House of the year, Thailand: Siam Commercial Bank
Asia Risk Awards 2017
Asian currencies have risen across the board against the dollar in 2017 and the baht was no exception, reaching a 27-month high of 33.1 against the US dollar in July – a move that prompted the Bank of Thailand to warn that it was prepared to take actions against speculators. The central bank was particularly nervous because of the kingdom’s large export sector, which suffers when the baht strengthens; Thailand sends 25% more goods abroad annually than Indonesia, an economy three times its size.
For Siam Commercial Bank, this macro-trend presented an opportunity to broaden the lender’s corporate foreign exchange options business to include small and medium-sized firms, a move that has received backing from a central bank concerned about a lack of risk management activity by this sector.
“Foreign exchange risk is a sensitive subject in Thailand,” says Teerapol Rattakul, head of financial market division at the bank. “The baht moved 7% in 2017 – which to me isn’t huge, but Thailand has a lot of exporters that are used to 1% or 2% moves and they got concerned.”
In order to educate the market, SCB put on a series of seminars and roadshows targeting smaller firms that may be unfamiliar with forex options. And the team also had to convince senior management that Thailand’s smaller firms were able to manage option strategies.
“The bank has traditionally been quite reserved in terms of allowing smaller corporates to do forex options as there was concern around reputational risk if the product were mis-sold. But we have changed the mindset of people internally. It’s not a product that you need to be afraid of as long as it is sold properly.”
The results so far have been pleasing, with Rattakul estimating the bank has doubled its corporate forex options book in the last 12 months. In fact, selling forex-based structured products has been one of the biggest drivers of new business for the bank’s derivatives team.

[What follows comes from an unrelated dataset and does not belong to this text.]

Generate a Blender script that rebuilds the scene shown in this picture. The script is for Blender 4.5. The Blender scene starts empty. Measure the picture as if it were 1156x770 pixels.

Unsurprisingly for a commercial bank with the second-largest amount of assets under management in Thailand – after Bangkok Bank – SCB has a large portfolio of Thai high-net-worth clients. Until this year, however, it had only sold these clients basic retail banking products such as credit cards or mutual funds, but Rattakul says the decision was made to sell them more complex value-added products.
SCB opted to kick things off by marketing dual-currency notes, which might be a relatively vanilla product in Hong Kong or Singapore but are innovative in the nascent Thai structured product markets, says Rattakul. Again, this move came with tacit official support, with the Bank of Thailand looking to encourage more Thais to invest overseas.
“We are the first local bank to try and do this in a big way. The numbers started off very small last year, but it is gaining traction. The international banks have tried to sell these structures onshore in Thailand before but because of their small size [in the domestic market] and limited coverage, they have been unable to build meaningful volumes,” says Rattakul.
The combination of focusing on the corporate forex business and dual currency notes has driven an upsurge in SCB’s over-the-counter options volumes and number of deals by 231% and 314% respectively. SCB also sold non forex-linked notes to its high-net-worth client base. So far clients have been very enthusiastic about the product offering.
“It’s been a good year to start selling these products – most people who bought equity or index-linked products in the last year have been laughing as everything has gone up,” says Rattakul.
He adds that this is only the first stage in building a structured product business. In June 2017, SCB expanded its existing Murex platform to include managing forex options – previously it was only used for fixed income and interest rate-linked derivatives products.
By enhancing its derivatives risk management platform in this way SCB is now capable of managing a number of path-dependent and exotic forex options in-house, from the front to the back office. This is a direct contrast to the previous approach of simply offloading all the risk via back-to-back deals with global banks.
“Expanding our corporate forex and high-net-worth business means we needed to put a more sophisticated platform in place to manage the risk instead of just laying it off. We are in the process of validating the models and gaining central bank approval and once this is done we will start offering second-generation exotics like range accruals,” says Rattakul.